À son avis, la santé mentale est un des défis majeurs depuis cinq ou six ans. Joanne Colliou observe une augmentation de cas d’enfants anxieux depuis ses débuts dans la profession, il y a 30 ans.

« De nos jours, on met beaucoup de pression sur les enfants. Les parents veulent qu’ils soient socialisés, prêts pour aller à l’école, qu’ils sachent faire de la musique, du sport, de la danse… Mais un enfant a juste besoin de jouer! Et c’est aussi bénéfique, si ce n’est pas plus, que de pratiquer de nombreuses activités. » Elle nuance cependant : « Bien sûr, faire des activités n’est pas complètement mauvais pour socialiser son enfant. Mais une fois par semaine, pas plus. »

Joanne Colliou a encore quelques années devant elle avant la retraite. Toutefois, elle sent que son temps arrive à son terme. « Il faudrait qu’une nouvelle personne avec de nouvelles idées prenne ma place. »

Si elle n’était pas aussi attachée et passionnée par son métier, Joanne Colliou aurait déjà quitté son poste. Dans les CPEF, les salaires sont bas : 18 $ de l’heure en moyenne, sans avantages sociaux, ni pension. « C’est le changement qui me motive. Il y a toujours des nouveautés, de nouvelles personnes et de nouveaux programmes. »
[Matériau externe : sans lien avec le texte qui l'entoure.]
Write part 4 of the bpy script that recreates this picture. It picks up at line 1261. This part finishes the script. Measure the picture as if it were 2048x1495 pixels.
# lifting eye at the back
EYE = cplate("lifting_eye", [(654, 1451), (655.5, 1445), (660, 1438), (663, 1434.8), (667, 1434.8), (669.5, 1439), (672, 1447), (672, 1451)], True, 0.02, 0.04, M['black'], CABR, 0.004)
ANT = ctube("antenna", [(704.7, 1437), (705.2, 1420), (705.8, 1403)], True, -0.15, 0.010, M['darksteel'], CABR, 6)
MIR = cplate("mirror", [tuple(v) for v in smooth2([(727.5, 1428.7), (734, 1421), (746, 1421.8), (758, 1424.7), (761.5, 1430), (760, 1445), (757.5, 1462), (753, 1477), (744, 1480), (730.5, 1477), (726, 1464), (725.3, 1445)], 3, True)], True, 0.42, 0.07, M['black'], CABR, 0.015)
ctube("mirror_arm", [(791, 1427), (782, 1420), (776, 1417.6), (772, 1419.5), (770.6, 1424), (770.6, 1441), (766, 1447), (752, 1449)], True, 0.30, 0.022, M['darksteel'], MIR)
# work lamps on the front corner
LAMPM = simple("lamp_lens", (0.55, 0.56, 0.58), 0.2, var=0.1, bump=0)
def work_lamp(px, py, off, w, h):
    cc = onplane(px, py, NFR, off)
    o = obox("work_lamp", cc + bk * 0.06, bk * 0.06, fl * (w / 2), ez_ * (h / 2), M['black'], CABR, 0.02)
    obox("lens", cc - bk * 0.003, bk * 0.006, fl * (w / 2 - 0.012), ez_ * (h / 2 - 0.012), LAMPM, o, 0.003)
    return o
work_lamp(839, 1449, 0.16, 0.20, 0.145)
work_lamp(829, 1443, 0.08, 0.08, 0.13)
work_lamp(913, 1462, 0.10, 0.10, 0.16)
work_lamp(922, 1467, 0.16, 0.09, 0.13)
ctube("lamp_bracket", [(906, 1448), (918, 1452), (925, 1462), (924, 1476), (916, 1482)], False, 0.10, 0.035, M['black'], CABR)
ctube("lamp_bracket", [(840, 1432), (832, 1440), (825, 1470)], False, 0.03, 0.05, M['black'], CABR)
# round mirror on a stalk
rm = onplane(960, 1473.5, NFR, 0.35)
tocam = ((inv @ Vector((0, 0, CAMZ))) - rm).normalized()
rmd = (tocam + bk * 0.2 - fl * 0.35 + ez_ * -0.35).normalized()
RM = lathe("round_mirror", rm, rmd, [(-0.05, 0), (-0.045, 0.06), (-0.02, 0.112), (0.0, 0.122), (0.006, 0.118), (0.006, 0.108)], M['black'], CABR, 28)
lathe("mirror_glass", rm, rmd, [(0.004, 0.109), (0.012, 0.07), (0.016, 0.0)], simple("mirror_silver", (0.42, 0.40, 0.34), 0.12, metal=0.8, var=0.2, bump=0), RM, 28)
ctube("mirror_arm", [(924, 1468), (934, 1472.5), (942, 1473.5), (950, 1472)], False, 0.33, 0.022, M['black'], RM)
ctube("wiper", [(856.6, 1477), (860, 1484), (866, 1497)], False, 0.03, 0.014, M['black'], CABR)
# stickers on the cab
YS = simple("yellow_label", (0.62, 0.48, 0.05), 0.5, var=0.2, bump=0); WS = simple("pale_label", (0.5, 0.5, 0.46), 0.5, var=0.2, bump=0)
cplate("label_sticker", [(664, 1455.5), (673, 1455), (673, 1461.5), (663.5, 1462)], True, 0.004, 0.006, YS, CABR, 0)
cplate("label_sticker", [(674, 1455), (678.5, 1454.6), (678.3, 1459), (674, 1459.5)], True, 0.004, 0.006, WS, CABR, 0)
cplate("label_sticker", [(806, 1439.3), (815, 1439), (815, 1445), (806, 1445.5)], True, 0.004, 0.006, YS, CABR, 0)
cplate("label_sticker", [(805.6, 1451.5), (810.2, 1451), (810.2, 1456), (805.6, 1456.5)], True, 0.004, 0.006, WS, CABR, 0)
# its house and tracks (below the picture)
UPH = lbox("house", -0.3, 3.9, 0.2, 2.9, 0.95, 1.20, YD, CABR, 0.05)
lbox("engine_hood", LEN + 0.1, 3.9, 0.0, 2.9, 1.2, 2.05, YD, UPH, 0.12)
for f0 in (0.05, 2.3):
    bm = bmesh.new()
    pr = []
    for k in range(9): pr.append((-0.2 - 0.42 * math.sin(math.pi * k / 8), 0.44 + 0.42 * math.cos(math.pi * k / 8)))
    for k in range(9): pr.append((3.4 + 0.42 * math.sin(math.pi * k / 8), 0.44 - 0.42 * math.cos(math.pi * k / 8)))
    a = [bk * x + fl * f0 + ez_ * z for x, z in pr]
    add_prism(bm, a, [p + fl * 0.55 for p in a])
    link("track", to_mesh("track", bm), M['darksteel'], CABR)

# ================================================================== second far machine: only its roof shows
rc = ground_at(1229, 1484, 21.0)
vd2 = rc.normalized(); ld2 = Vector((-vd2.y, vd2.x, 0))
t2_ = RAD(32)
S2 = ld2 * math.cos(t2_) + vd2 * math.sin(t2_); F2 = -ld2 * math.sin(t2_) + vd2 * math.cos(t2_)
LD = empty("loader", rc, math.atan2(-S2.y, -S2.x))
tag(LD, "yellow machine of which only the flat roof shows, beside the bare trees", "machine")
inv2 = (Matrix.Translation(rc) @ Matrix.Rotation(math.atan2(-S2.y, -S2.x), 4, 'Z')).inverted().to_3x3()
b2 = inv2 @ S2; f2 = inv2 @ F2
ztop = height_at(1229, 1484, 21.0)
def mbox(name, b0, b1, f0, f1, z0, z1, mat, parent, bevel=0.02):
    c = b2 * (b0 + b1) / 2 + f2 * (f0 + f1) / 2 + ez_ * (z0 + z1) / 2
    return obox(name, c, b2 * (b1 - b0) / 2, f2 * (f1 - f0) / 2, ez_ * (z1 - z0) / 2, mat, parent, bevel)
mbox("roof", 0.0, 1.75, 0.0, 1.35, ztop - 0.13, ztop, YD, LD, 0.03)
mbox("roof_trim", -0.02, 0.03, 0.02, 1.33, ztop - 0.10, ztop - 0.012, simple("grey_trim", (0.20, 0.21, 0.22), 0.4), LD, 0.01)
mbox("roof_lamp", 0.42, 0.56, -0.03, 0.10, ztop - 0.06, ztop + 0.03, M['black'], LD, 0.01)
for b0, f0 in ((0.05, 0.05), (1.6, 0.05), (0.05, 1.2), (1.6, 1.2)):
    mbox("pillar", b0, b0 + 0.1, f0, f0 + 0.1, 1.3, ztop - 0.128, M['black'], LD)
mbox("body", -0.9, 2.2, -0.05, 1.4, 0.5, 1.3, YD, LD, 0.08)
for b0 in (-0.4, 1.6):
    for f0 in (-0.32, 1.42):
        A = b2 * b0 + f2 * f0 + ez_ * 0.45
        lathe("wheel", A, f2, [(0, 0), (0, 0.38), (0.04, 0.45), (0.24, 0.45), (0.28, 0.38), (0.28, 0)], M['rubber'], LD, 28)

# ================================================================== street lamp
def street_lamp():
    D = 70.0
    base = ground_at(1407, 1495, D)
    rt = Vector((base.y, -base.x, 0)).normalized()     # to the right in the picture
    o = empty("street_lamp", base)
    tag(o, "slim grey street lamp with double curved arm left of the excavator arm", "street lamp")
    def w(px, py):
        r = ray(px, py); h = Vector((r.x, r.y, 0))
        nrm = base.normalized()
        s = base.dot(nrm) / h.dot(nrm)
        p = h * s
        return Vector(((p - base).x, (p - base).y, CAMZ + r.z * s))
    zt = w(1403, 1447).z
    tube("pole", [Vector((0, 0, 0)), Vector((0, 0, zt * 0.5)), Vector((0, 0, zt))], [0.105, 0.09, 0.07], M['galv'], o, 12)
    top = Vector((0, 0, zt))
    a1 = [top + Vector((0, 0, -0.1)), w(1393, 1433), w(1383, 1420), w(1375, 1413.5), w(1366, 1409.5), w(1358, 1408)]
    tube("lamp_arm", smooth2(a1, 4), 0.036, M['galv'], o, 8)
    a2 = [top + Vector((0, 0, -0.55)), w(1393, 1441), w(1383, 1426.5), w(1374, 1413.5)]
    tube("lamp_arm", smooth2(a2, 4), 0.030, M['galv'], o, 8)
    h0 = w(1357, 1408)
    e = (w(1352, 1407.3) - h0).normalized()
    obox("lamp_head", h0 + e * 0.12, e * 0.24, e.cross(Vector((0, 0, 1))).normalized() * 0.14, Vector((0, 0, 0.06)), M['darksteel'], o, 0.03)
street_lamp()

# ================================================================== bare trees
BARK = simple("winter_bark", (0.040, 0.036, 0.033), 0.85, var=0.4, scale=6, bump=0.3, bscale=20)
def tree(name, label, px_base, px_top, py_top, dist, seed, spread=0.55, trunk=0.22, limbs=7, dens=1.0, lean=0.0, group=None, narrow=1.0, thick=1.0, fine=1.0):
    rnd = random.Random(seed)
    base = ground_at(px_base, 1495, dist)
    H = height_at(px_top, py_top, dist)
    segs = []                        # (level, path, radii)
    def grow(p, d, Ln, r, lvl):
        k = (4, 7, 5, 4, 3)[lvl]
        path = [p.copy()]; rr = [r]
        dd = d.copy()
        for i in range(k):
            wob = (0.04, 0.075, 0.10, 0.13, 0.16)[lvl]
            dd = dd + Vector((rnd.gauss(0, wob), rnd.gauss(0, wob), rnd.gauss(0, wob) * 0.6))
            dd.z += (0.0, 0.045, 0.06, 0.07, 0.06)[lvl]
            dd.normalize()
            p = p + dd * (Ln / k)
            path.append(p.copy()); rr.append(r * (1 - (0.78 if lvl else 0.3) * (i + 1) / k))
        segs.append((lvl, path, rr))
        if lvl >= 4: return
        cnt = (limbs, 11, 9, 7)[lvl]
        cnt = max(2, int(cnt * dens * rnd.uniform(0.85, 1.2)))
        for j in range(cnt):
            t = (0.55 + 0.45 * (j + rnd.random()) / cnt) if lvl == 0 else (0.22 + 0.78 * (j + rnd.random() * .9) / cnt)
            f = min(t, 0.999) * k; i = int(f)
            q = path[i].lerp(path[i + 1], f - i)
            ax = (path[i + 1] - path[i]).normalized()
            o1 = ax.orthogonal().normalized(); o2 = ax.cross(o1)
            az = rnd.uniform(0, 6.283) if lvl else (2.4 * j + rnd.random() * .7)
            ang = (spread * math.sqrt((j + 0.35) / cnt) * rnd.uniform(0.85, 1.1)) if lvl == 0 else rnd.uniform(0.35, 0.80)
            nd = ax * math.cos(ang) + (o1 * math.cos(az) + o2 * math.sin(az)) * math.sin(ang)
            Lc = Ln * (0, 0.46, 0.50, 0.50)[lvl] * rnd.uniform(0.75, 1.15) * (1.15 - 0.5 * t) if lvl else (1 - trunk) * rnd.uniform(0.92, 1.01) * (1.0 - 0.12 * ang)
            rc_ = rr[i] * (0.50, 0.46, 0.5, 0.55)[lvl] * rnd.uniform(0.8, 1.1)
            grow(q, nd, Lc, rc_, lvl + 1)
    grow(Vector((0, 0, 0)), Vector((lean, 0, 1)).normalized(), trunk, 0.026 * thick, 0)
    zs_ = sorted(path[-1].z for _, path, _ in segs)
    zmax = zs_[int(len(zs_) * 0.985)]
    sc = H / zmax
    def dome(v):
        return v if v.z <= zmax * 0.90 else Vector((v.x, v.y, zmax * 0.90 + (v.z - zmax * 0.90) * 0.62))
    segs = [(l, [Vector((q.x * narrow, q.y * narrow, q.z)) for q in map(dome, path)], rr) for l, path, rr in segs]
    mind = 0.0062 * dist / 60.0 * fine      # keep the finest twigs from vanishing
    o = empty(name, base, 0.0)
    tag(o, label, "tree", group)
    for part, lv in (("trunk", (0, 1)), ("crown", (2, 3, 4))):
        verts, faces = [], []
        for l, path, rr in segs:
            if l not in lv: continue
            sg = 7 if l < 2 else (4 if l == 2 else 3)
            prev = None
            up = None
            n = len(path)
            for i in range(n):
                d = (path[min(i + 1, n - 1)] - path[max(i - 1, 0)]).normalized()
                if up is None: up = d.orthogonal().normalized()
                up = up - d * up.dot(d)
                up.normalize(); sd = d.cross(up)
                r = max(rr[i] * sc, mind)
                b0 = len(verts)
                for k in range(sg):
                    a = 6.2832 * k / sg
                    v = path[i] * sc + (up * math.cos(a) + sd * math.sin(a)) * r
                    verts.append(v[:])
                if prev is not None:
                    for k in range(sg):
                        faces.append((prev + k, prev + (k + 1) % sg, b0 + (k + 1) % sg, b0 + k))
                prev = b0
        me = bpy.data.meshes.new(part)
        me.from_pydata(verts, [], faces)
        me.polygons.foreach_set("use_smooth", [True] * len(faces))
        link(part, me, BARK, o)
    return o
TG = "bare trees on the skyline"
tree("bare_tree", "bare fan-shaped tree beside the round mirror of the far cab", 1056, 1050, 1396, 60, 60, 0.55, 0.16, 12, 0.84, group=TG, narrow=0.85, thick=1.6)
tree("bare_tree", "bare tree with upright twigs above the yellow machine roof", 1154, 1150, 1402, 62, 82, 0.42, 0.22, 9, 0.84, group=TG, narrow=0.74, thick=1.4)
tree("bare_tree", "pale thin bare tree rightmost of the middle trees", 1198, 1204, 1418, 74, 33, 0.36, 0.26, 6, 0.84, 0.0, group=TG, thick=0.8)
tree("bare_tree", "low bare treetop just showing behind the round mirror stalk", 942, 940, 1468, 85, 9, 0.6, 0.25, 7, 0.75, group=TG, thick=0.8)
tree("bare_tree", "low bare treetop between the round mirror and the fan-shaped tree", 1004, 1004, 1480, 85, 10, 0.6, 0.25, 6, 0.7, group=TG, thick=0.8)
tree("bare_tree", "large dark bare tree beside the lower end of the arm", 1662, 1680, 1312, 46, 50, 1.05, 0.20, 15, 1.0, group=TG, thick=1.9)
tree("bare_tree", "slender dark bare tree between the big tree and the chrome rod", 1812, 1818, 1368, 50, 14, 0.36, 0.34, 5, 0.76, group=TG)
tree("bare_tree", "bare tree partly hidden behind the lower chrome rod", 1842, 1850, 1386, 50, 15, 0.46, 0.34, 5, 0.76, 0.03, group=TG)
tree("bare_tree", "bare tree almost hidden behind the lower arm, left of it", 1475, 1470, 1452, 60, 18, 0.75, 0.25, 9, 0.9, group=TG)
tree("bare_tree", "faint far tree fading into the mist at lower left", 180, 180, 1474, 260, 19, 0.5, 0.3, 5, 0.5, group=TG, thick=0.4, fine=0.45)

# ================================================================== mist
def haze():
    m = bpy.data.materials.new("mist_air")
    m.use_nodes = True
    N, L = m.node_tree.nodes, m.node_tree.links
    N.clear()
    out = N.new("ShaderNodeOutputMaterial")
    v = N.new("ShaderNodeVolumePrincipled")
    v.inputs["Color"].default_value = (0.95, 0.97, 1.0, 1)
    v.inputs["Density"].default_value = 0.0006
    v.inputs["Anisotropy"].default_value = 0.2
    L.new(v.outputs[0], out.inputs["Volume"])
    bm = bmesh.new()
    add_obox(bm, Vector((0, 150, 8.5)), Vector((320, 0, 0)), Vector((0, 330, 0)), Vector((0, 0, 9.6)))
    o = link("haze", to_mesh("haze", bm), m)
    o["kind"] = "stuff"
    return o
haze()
La profession souffre aussi d’un manque de reconnaissance, explique-t-elle. « On nous considère encore comme des gardiennes. Or, nous sommes des éducatrices. Entre zéro et cinq ans, toutes les portes sont ouvertes pour l’apprentissage : la numératie, la socialisation, la littératie et les langues aussi. Un enfant entre zéro et trois ans a la capacité d’apprendre dix langues. Cela signifie qu’il sera plus facile de reprendre l’apprentissage d’une langue à l’âge adulte, car les connexions neuronales auront déjà été créées. »

Joanne Colliou note tout de même du progrès dans la reconnaissance du statut d’éducatrice. « Pour moi, c’est la différence entre une job et une carrière. Pour imposer mon statut, je me valorisais moi-même, en me présentant comme une éducatrice. Qu’est-ce que ça veut dire? demandaient certaines personnes. Alors je leur expliquais. »

(1) Les membres du Comité directeur de la Coalition francophone de la petite enfance sont la Division scolaire francomanitobaine, la Société francomanitobaine et la Fédération des parents du Manitoba.